The actual script is as follows; adjust the configurable items as appropriate:

/var/lib/postgres/repmgr/promote.sh

#!/usr/bin/env bash
set -u
set -e

# Configurable items
PGBOUNCER_HOSTS="node1 node2 node3"
REPMGR_DB="repmgr"
REPMGR_USER="repmgr"
REPMGR_SCHEMA="repmgr_test"
PGBOUNCER_CONFIG="/etc/pgbouncer.ini"
PGBOUNCER_INI_TEMPLATE="/var/lib/postgres/repmgr/pgbouncer.ini.template"
PGBOUNCER_DATABASE="appdb"

# 1. Pause running pgbouncer instances
for HOST in $PGBOUNCER_HOSTS
do
    psql -t -c "pause" -h $HOST -p $PORT -U postgres pgbouncer
done


# 2. Promote this node from standby to master

repmgr standby promote -f /etc/repmgr.conf


# 3. Reconfigure pgbouncer instances

PGBOUNCER_INI_NEW="/tmp/pgbouncer.ini.new"

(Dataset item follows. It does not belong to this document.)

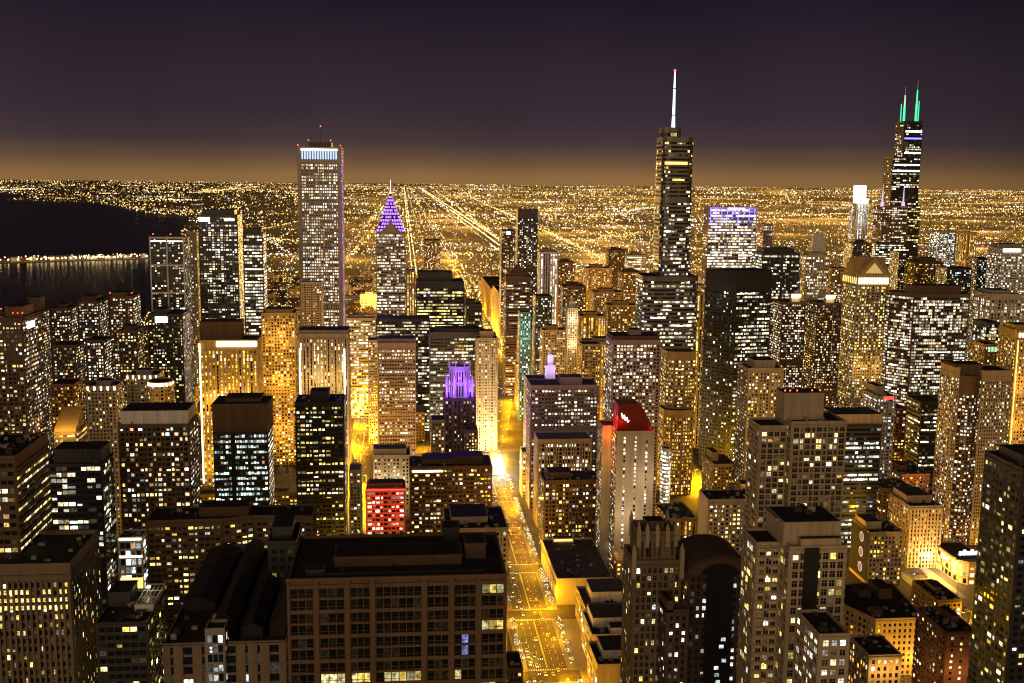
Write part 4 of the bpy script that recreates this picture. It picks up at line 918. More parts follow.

for HOST in $PGBOUNCER_HOSTS
do
    # Recreate the pgbouncer config file
    echo -e "[databases]\n" > $PGBOUNCER_INI_NEW

    psql -d $REPMGR_DB -U $REPMGR_USER -t -A \
      -c "SELECT '$PGBOUNCER_DATABASE= ' || conninfo || ' application_name=pgbouncer_$HOST' \
          FROM $REPMGR_SCHEMA.repl_nodes \
          WHERE active = TRUE AND type='master'" >> $PGBOUNCER_INI_NEW

    cat $PGBOUNCER_INI_TEMPLATE >> $PGBOUNCER_INI_NEW

    rsync $PGBOUNCER_INI_NEW $HOST:$PGBOUNCER_CONFIG

    psql -tc "reload" -h $HOST -U postgres pgbouncer
    psql -tc "resume" -h $HOST -U postgres pgbouncer

done

# Clean up generated file
rm $PGBOUNCER_INI_NEW

echo "Reconfiguration of pgbouncer complete"

Script and template file should be installed on each node where repmgrd is running.

Finally, set promote_command in repmgr.conf on each node to point to the custom promote script:

promote_command=/var/lib/postgres/repmgr/promote.sh

and reload/restart any running repmgrd instances for the changes to take effect.